Ano VII

A Vizinhança do Tigre

sábado mar 26, 2016

tigre

A Vizinhança do Tigre (2014), de Affonso Uchoa

Depois de mais de dois anos circulando em festivais A Vizinhança do Tigre finalmente estreia comercialmente, e o que há ainda para se dizer sobre o filme? Pode-se, mais uma vez, elogiar a espontaneidade dos atores e a generosidade da direção, que faz deles a medida exata do filme. Mencionar as armadilhas evitadas, o tom correto (nem fatalista/miserabilista, nem afetivamente alienado). Falar do processo colaborativo, do fato de que este é um filme construído junto com os atores, e que isso não apenas se sabe, mas se vê, se sente enquanto se assiste. E o que mais?

O filme de Affonso Uchoa nos atira num limbo: apesar do título, das locações reais e concretas, não é tanto um lugar (o “Bairro Nacional, em Contagem”) que o filme nos apresenta. As locações são de uma indiferença brutal: o interior de duas ou três casas, um matagal, um morro. Não há fetiche em mostrar, em articular um espaço inteligível para o espectador. Uma vez que o que importa para o filme é conviver com os personagens, o próprio espaço cênico aqui parece ser moldado em função deles.

O limbo em que o filme nos atira é aquele da adolescência, ou da juventude. Este período um pouco doloroso da vida, composto de um misto de tédio, algumas fantasias e muita energia pra gastar — e, no caso dos personagens em questão, pouca expectativa para o futuro. Mas, sobretudo, de tédio. Nunca entendi por que a adolescência é sempre retratada como um período essencialmente agitado: para muitos de nós ela foi um grande tédio, este lapso em que se aguarda que algo aconteça, em que se espera algo que está por vir.

O filme se concentra nesses intervalos ociosos em que os personagens basicamente matam o tempo, matam o tédio, em que jogam energia fora: zoando, brincando, num skate ou na roda de um show (atenção, cineastas: é possível fazer um filme que fale do tédio sem que ele seja tedioso e modorrento). A escola, o trabalho, o passado e o futuro aparecem apenas vez ou outra como notações pontuais. Eventualmente, essas responsabilidades se insinuam, ameaçam rigidamente romper a flacidez do tédio presente. As cenas com os  personagens um pouco mais velhos encarnam justamente este drama do crescimento, a ideia de que aquela ociosidade está em vias de se desaparecer. Essas cenas carregam o filme com um ar um tanto melancólico que paira sobre as sequências em que os personagens encontram-se mais à vontade, em que eles simplesmente dispendem energia, num processo típico de uma adolescência masculina.
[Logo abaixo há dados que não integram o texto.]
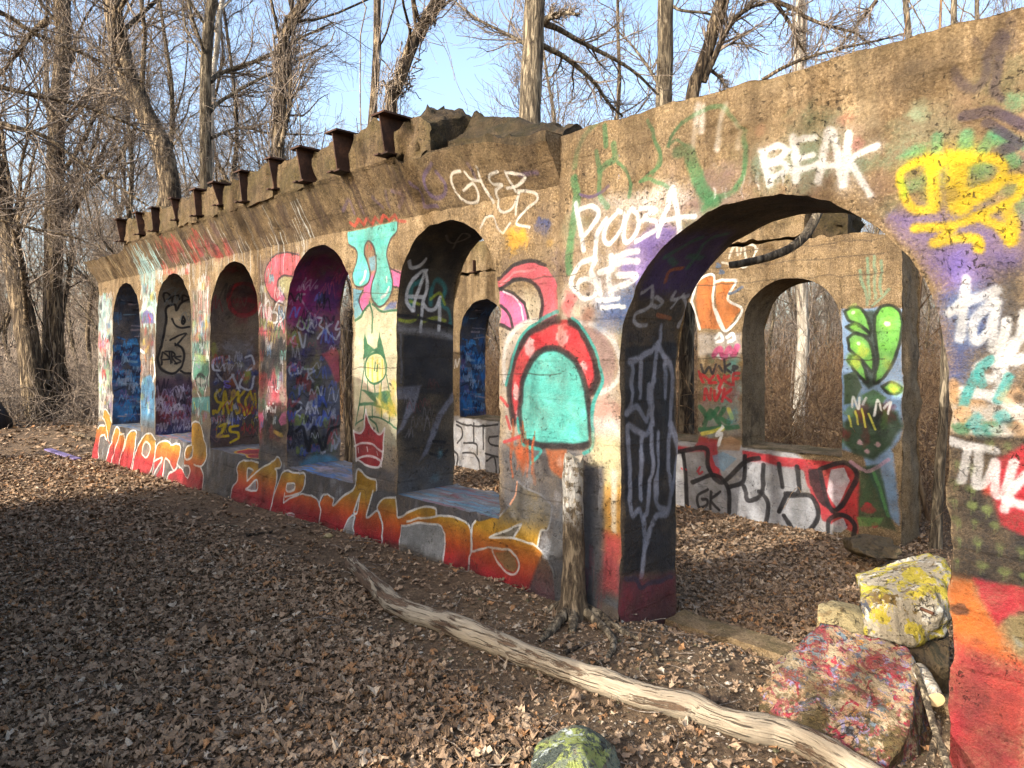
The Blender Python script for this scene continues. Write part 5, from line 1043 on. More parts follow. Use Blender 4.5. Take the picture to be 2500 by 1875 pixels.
# ---------------------------------------------------------------- the painted arcade wall
FS0, FS1, FZ0, FZ1 = -13.4, 1.0, -0.6, 3.6          # front paint sheet, metres
def uv_front(s, z): return np.stack(np.broadcast_arrays((s - FS0) / (FS1 - FS0), (z - FZ0) / (FZ1 - FZ0)), -1)
TH = 0.6
LEDGE = 0.41; CORB = 2.63
BAYS = [(-12.05, -10.80), (-10.19, -8.95), (-8.385, -7.148), (-6.54, -5.36), (-4.706, -3.522)]
APEX = 2.55
BIG = (-2.49, -0.797); BIG_APEX = 2.354
LEFT, RIGHT, SPLIT = -12.76, 0.85, -2.95
JV = 7.0                                             # metres of arc one jamb column of the sheet holds
def shape_noise(P, seed, amp=1.0):
    q = P * 1.0
    d = np.stack([fbm(q * 2.3, seed + 5 * i, 3) * 0.007 + vnoise(q * 11, seed + 30 + i) * 0.005 + np.clip(vnoise(q * 23, seed + 60 + i) - 0.3, 0, 1) * 0.014 + np.clip(vnoise(q * 7, seed + 80 + i) - 0.5, 0, 1) * 0.05 + np.clip(vnoise(q * 13, seed + 90 + i) - 0.4, 0, 1) * 0.03 for i in range(3)], -1)
    return P + d * amp
def top_z(s):
    s = np.asarray(s, float)
    return np.where(s < SPLIT, CORB, 2.94 + 0.004 * np.sin(s * 5.1) + 0.003 * np.sin(s * 13.7))
def t_front(s, z):
    s, z = np.broadcast_arrays(np.asarray(s, float), np.asarray(z, float))
    b = -0.085 * np.clip(LEDGE - z, 0, 1) * (s < -2.3)
    b = b - 0.028 * sstep(-2.975, -2.935, s) * sstep(1.1, 1.8, z)
    return b
def s_left(z): return LEFT - 0.30 * np.clip(LEDGE - z, 0, 2)
def panel(mb, sa, sb, zlo, zhi, tfun, uvf, seed, flip=False, step=0.045, mi=0, leftfun=None):
    ns = max(2, int((sb - sa) / step) + 1)
    s = np.linspace(sa, sb, ns)
    lo = zlo(s) if callable(zlo) else np.full(ns, zlo); hi = zhi(s) if callable(zhi) else np.full(ns, zhi)
    nz = max(3, int(np.max(hi - lo) / step) + 1)
    v = np.linspace(0, 1, nz)
    Z = lo[:, None] * (1 - v) + hi[:, None] * v
    S = np.repeat(s[:, None], nz, 1)
    if leftfun is not None:
        S = sb + (S - sb) * (sb - leftfun(Z)) / (sb - sa)
    P = shape_noise(W(S, tfun(S, Z), Z), seed)
    mb.grid(P, uvf(S, Z), mi, flip)
def arch_z(bay, apex):
    a, b = bay; c = (a + b) / 2; R = (b - a) / 2
    return lambda s: apex - R + np.sqrt(np.clip(R * R - (s - c) ** 2, 0, None))
def intrados(mb, bay, apex, z0, col, ncol, t0, t1, seed, mi, uv_cols=6, step=0.06, z1=None):
    a, b = bay; c = (a + b) / 2; R = (b - a) / 2; zs = apex - R
    n1 = max(3, int((zs - z0) / step))
    th = np.linspace(math.pi, 0, 34)
    s = np.concatenate([np.full(n1, a), c + R * np.cos(th), np.full(n1, b)])
    z = np.concatenate([np.linspace(z0, zs, n1, endpoint=False), zs + R * np.sin(th), np.linspace(zs, z0, n1 + 1)[1:]])
    L = np.concatenate([[0], np.cumsum(np.hypot(np.diff(s), np.diff(z)))]) + z0 + 0.6
    nt_ = int((t1 - t0) / step) + 2
    v = np.linspace(0, 1, nt_)
    tf = t_front(s, z) if t0 == 0 else np.full(len(s), t0)
    T = tf[:, None] * (1 - v) + t1 * v
    P = shape_noise(W(np.repeat(s[:, None], nt_, 1), T, np.repeat(z[:, None], nt_, 1)), seed)
    uv = np.stack([np.broadcast_to((col + 0.02 + 0.96 * v) / uv_cols, T.shape), np.broadcast_to(L[:, None] / JV, T.shape)], -1)
    mb.grid(P, uv, mi, True)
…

Falamos masculina: onde estão as mulheres no filme? Suas aparições são precisas. Durante o filme inteiro, apena duas mulheres entram em cena, e a elas cabem dois papeis básicos: o de esposa e o de mãe. A esposa aparece de fato apenas na cena casamento e, antes disso, num diálogo em que o filme deliberadamente deixa seu rosto fora de campo, enquadrando apenas o marido. As aparições da mãe são mais decisivas. Particularmente emocionante é a cena em que ela estende um copo d’água benta ao filho: uma cena de uma retidão, uma frontalidade e uma dureza cortantes — sua importância e sua precisão ali se justificam ao impedir que o filme embarque numa afetividade eufórica e vazia. Há sempre qualquer coisa de trágico, de um desencontro irremediável na relação entre pais e filhos, e que é sintetizado ali de maneira tão direta, tão frontal, que é difícil não se sentir tocado.

A esta altura já arriscamos a ler demais o filme, mais do que vê-lo. Paramos por aqui. Pois no fundo o que importa em A Vizinhança do Tigre é algo que passa ao largo deste texto e que se ancora na experiência do particular. Uma vida, um brilho que emana diretamente dos atores (pouco importa se as cenas são encenadas ou não) e que o filme felizmente não tenta soterrar, mediar com um olhar ou um dispositivo (cinematográfico ou sociológico) mais pesado. Uma leveza irredutível que — é inevitável dizer — deriva da pura convivência com aqueles personagens, do fato de estarmos ali, transportados, rindo com eles.